Thomas Carlyle, the 19th century British historian, once said, ‘History is but the biography of great men.’
Wrong! Great women also make history. So do other impersonal factors: social movements, economic conditions, international developments, ideas and institutions. But some individual political leaders have a decisive impact on history and their biographies shape the impact they have.
One such leader was Mikhail Gorbachev. He helped to destroy Soviet totalitarianism. More than anyone else he helped to end the Cold War. He sought to reform and preserve the USSR, but he ended up contributing unintentionally to its collapse, leaving him a president without a country.
His great power as a Soviet leader enabled him to transform his country. His uniqueness – the way he differed from other Soviet leaders – suggest that his character and personality are central to understanding what he did with his power.
As leader of a non-democratic regime, he was not constrained by a free press, by powerful interest groups, by constitutional norms, or by the rule of law. If he had acted as other Soviet leaders would have in his place, we might say that he was motivated by values that they all shared, or that he responded as most of them would have to the dictates of the situation they all faced. But Gorbachev was unique. When he took power in March 1985, most of his Kremlin colleagues wanted minimal reforms for their country. But Gorbachev tried to fully democratize it. Toward the end of his time in power, he was supported by only a small minority of the Kremlin leadership: Foreign Minister Eduard Shevardnadze, Gorbachev’s chief ally Aleksandr Yakovlev, and Vadim Medvedev. Moreover, none of these three was a truly independent actor; the only reason they were in a position to support Gorbachev was that he had either appointed them to the Communist party Politburo or kept them on.
The late Russian scholar Dmitry Furman framed Gorbachev’s uniqueness more broadly: he was ‘the only politician in Russian history who, having full power in his hands, voluntarily opted to limit it and even risk losing it, in the name of principled moral values.’ For Gorbachev to have resorted to force and violence to hold onto power would have been ‘a defeat.’ In the light of Gorbachev’s principles, Furman continued, ‘his final defeat was a victory’ – although, one must add, it certainly didn’t feel that way to Gorbachev at the time.

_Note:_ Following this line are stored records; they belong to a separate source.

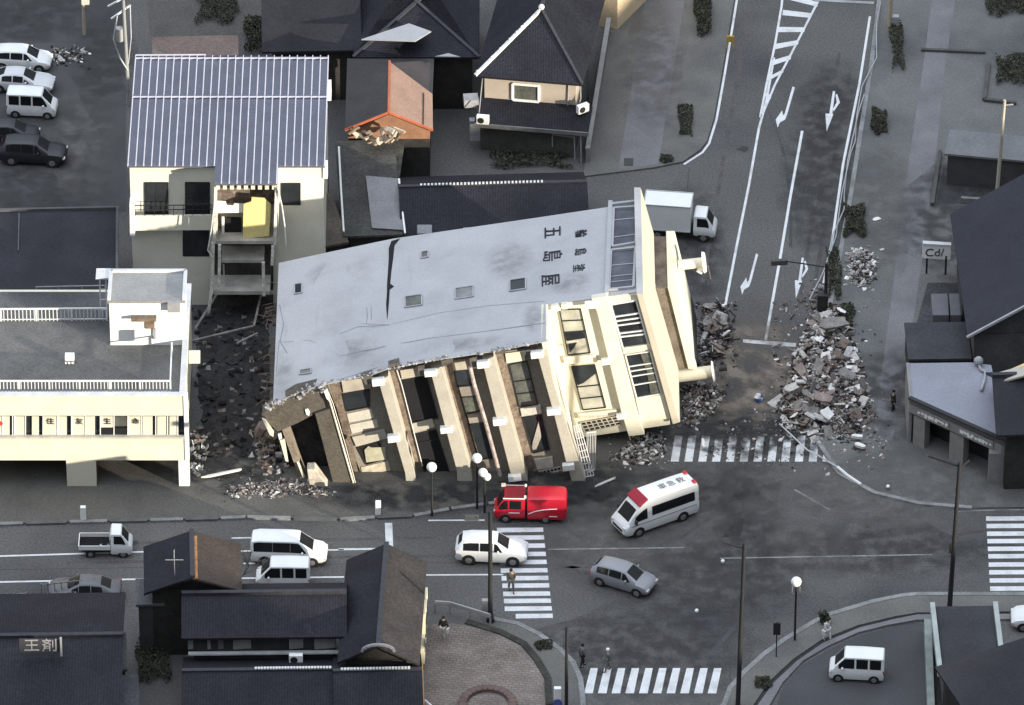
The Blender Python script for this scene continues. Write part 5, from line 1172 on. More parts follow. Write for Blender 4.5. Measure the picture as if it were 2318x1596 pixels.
# red fire truck ------------------------------------------------------------
ft = thing('fire_truck', 'small red fire truck with an open cab and rounded rear body by the toppled building', 'fire truck')
BOX = [(-2.35, .5, 1.3, 1.62, .62, .70, .60), (-2.28, .38, 1.3, 1.82, .74, .82, .70), (-2.1, .32, 1.3, 1.9, .80, .86, .74), (-1.0, .32, 1.3, 1.9, .80, .86, .76), (.05, .32, 1.3, 1.88, .80, .86, .76), (.16, .36, 1.25, 1.82, .78, .84, .74)]
LB = Loft(BOX); LB.body('rear_body', pred, ft)
CABR = [(.30, .34, .98, 1.80, .74, .80, .68), (1.35, .32, .98, 1.84, .74, .80, .68), (1.62, .32, .98, 1.80, .74, .80, .67), (2.1, .34, .95, 1.05, .74, .80, .68), (2.28, .42, .78, .85, .68, .74, .58)]
LC = Loft(CABR); LC.body('cab', pred, ft)
for sg in (1, -1):
    LC.side(.55, 1.3, .1, .85, sg).build('door_window', cglass, ft, recalc=False); LC.side(1.4, 1.95, .08, .85, sg).build('quarter_window', cglass, ft, recalc=False)
    mb = MB(); mb.bar((.3, sg*.72, 1.86), (1.7, sg*.72, 1.86), .05); mb.build('roof_rail', white, ft)
    mb = MB(); mb.box((1.0, sg*.812, .8), (.7, .02, .08)); mb.build('door_stripe', white, ft)
    mb = MB(); mb.path([Vector((x, sg*.872, z)) for x, z in ((.1, .78), (-.3, .98), (-.8, 1.12), (-1.3, 1.19), (-1.75, 1.22))], .03); mb.build('side_stripe', white, ft)
    mb = MB(); mb.box((-1.5, sg*.872, .62), (.5, .02, .06)); mb.build('small_lettering', white, ft)
    mb = MB(); mb.box((-2.33, sg*.62, .95), (.08, .14, .3)); mb.build('tail_light', lampr, ft)
    mb = MB(); mb.box((2.24, sg*.55, .78), (.14, .24, .16)); mb.build('headlight', lampw, ft, bevel=.03)
    mb = MB(); mb.box((.3, sg*.62, 1.95), (.14, .16, .14)); mb.build('work_lamp', white, ft, bevel=.02)
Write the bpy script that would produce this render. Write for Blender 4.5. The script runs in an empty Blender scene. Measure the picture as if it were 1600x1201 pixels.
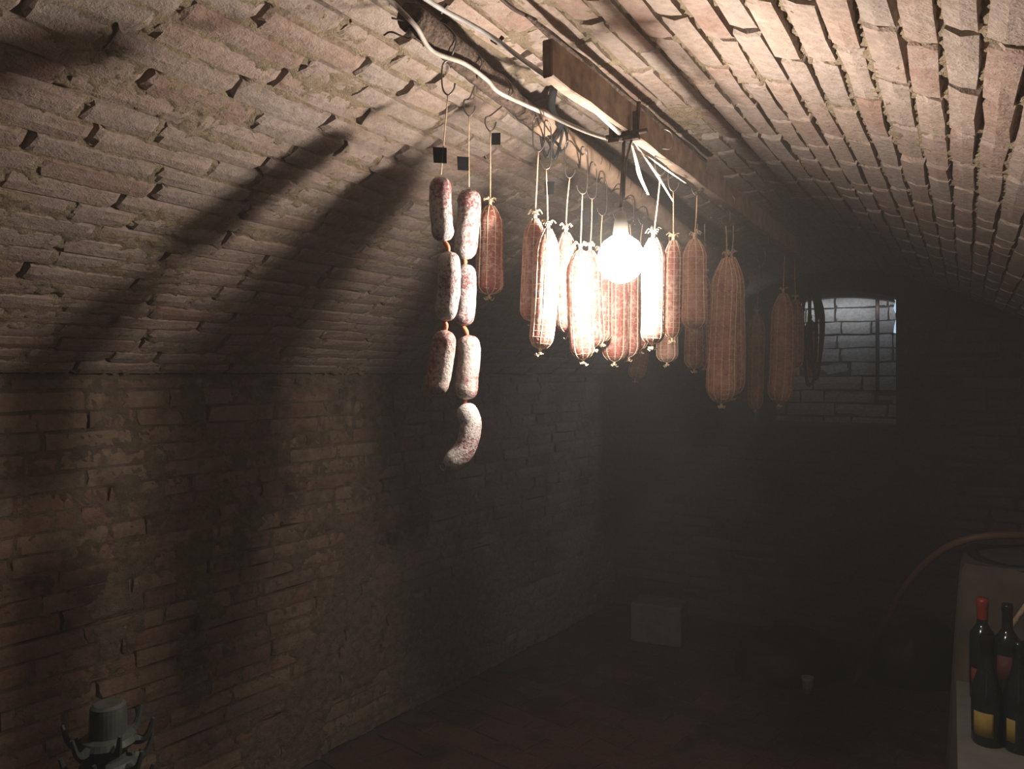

Given his unique impact not only on his country, but on the world, we must try to answer such key questions as: How did Gorbachev, who once wrote a high school essay praising Stalin to the skies, become ‘Gorbachev,’ the grave-digger of the Soviet system? Why did the Soviet regime opt to make such a man its leader? Why did he attempt to democratize the USSR and why did he fail fully to do so? How did Gorbachev, the Soviet Communist leader, and Ronald Reagan, the arch-conservative American president, become almost perfect partners in ending the Cold War? Why did Gorbachev allow the Soviet Union’s East European empire to break away without firing a shot to prevent that?
All these questions have complicated answers involving many of the impersonal forces I mentioned at the start of this essay. But I will focus on his biography.
Born in 1931, Gorbachev grew up in terrible times. Two of his uncles and one aunt starved to death in the terrible famine of 1932-1933. Stalinist purges of the 1930’s swept both his grandfathers into the Gulag, his mother’s father arrested in 1934, his other grandfather in 1937. The Nazis occupied Gorbachev’s rural village for several months in 1942. Famine struck again in 1944 and 1946.
Yet Gorbachev emerged as a remarkably optimistic person, full of self-esteem, extremely confident and trusting in his fellow citizens, all qualities that later shaped his career as a political leader. It took an extremely optimistic and self-confident leader to try to democratize a country that had never known democracy – and a leader who trusted his fellow citizens to govern themselves.